INSTRUCTIONS TO FOLLOW: Below is a listing to write out in full, exactly as given, without its pictures.

GIVEN DATA:
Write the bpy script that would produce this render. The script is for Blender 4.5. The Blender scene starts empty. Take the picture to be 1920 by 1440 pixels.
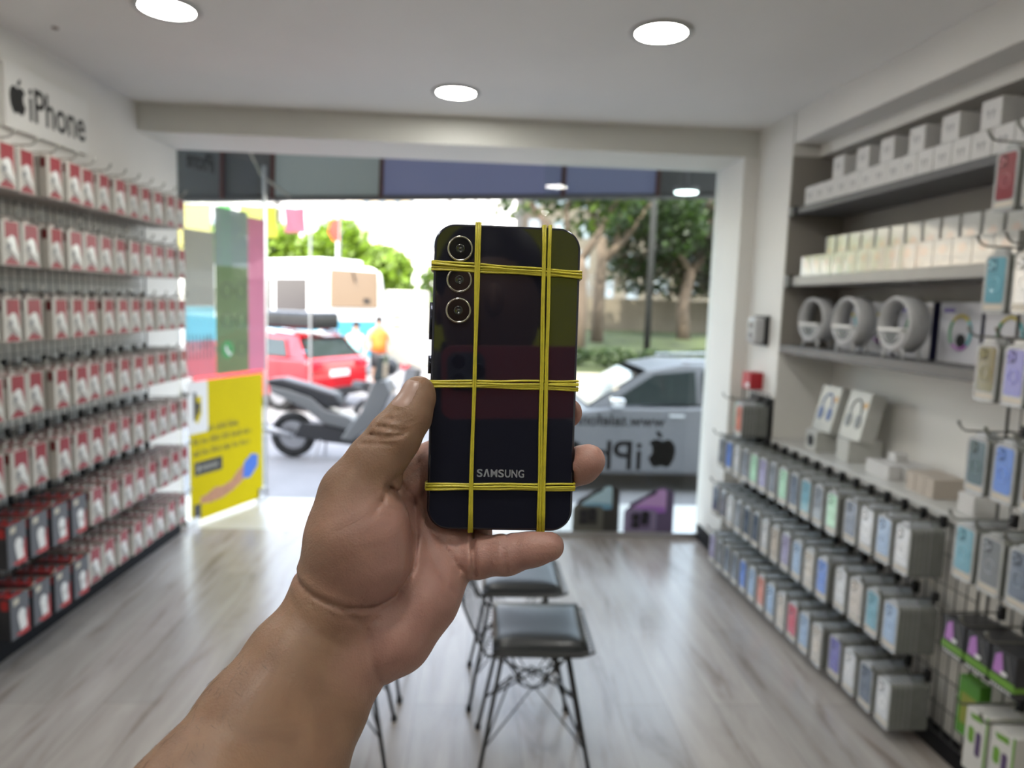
import bpy, bmesh, math, random
import numpy as np
from mathutils import Vector, Matrix
random.seed(7)
rnd = random.random
S = bpy.context.scene
COL = S.collection

# ---------------------------------------------------------------- camera
cd = bpy.data.cameras.new('camera'); cam = bpy.data.objects.new('camera', cd); COL.objects.link(cam)
FPX = 1350.0
yaw, pit, rol = math.radians(3.0), math.radians(6.35), math.atan(.032)
fw = Vector((math.sin(yaw)*math.cos(pit), math.cos(yaw)*math.cos(pit), -math.sin(pit)))
r0 = Vector((math.cos(yaw), -math.sin(yaw), 0)); u0 = r0.cross(fw)
CR = math.cos(rol)*r0 + math.sin(rol)*u0; CU = -math.sin(rol)*r0 + math.cos(rol)*u0
CAM = Vector((0, 0, 1.5))
cm = Matrix((CR, CU, -fw)).transposed().to_4x4(); cm.translation = CAM
cam.matrix_world = cm
cd.sensor_width = 36.0; cd.lens = FPX/1920*36.0; cd.clip_start = .02; cd.clip_end = 400
cd.dof.use_dof = True; cd.dof.focus_distance = .377; cd.dof.aperture_fstop = 7.6
S.camera = cam

# ---------------------------------------------------------------- world, sun, exposure
w = bpy.data.worlds.new('sky'); S.world = w; w.use_nodes = True
nt = w.node_tree; nt.nodes.clear()
o_ = nt.nodes.new('ShaderNodeOutputWorld'); b_ = nt.nodes.new('ShaderNodeBackground'); s_ = nt.nodes.new('ShaderNodeTexSky')
s_.sky_type = 'NISHITA'; s_.sun_disc = False; s_.sun_elevation = math.radians(52); s_.sun_rotation = math.radians(190)
s_.air_density = 1.2; s_.dust_density = 2.5; s_.ozone_density = 1.0
b_.inputs[1].default_value = 1.05
hz = nt.nodes.new('ShaderNodeMixRGB'); hz.inputs[0].default_value = .55; hz.inputs[2].default_value = (2.5, 2.45, 2.35, 1); nt.links.new(s_.outputs[0], hz.inputs[1]); nt.links.new(hz.outputs[0], b_.inputs[0]); nt.links.new(b_.outputs[0], o_.inputs[0])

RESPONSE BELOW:
Write the bpy script that would produce this render. The script is for Blender 4.5. The Blender scene starts empty. Take the picture to be 1920 by 1440 pixels.
import bpy, bmesh, math, random
import numpy as np
from mathutils import Vector, Matrix
random.seed(7)
rnd = random.random
S = bpy.context.scene
COL = S.collection

# ---------------------------------------------------------------- camera
cd = bpy.data.cameras.new('camera'); cam = bpy.data.objects.new('camera', cd); COL.objects.link(cam)
FPX = 1350.0
yaw, pit, rol = math.radians(3.0), math.radians(6.35), math.atan(.032)
fw = Vector((math.sin(yaw)*math.cos(pit), math.cos(yaw)*math.cos(pit), -math.sin(pit)))
r0 = Vector((math.cos(yaw), -math.sin(yaw), 0)); u0 = r0.cross(fw)
CR = math.cos(rol)*r0 + math.sin(rol)*u0; CU = -math.sin(rol)*r0 + math.cos(rol)*u0
CAM = Vector((0, 0, 1.5))
cm = Matrix((CR, CU, -fw)).transposed().to_4x4(); cm.translation = CAM
cam.matrix_world = cm
cd.sensor_width = 36.0; cd.lens = FPX/1920*36.0; cd.clip_start = .02; cd.clip_end = 400
cd.dof.use_dof = True; cd.dof.focus_distance = .377; cd.dof.aperture_fstop = 7.6
S.camera = cam

# ---------------------------------------------------------------- world, sun, exposure
w = bpy.data.worlds.new('sky'); S.world = w; w.use_nodes = True
nt = w.node_tree; nt.nodes.clear()
o_ = nt.nodes.new('ShaderNodeOutputWorld'); b_ = nt.nodes.new('ShaderNodeBackground'); s_ = nt.nodes.new('ShaderNodeTexSky')
s_.sky_type = 'NISHITA'; s_.sun_disc = False; s_.sun_elevation = math.radians(52); s_.sun_rotation = math.radians(190)
s_.air_density = 1.2; s_.dust_density = 2.5; s_.ozone_density = 1.0
b_.inputs[1].default_value = 1.05
hz = nt.nodes.new('ShaderNodeMixRGB'); hz.inputs[0].default_value = .55; hz.inputs[2].default_value = (2.5, 2.45, 2.35, 1); nt.links.new(s_.outputs[0], hz.inputs[1]); nt.links.new(hz.outputs[0], b_.inputs[0]); nt.links.new(b_.outputs[0], o_.inputs[0])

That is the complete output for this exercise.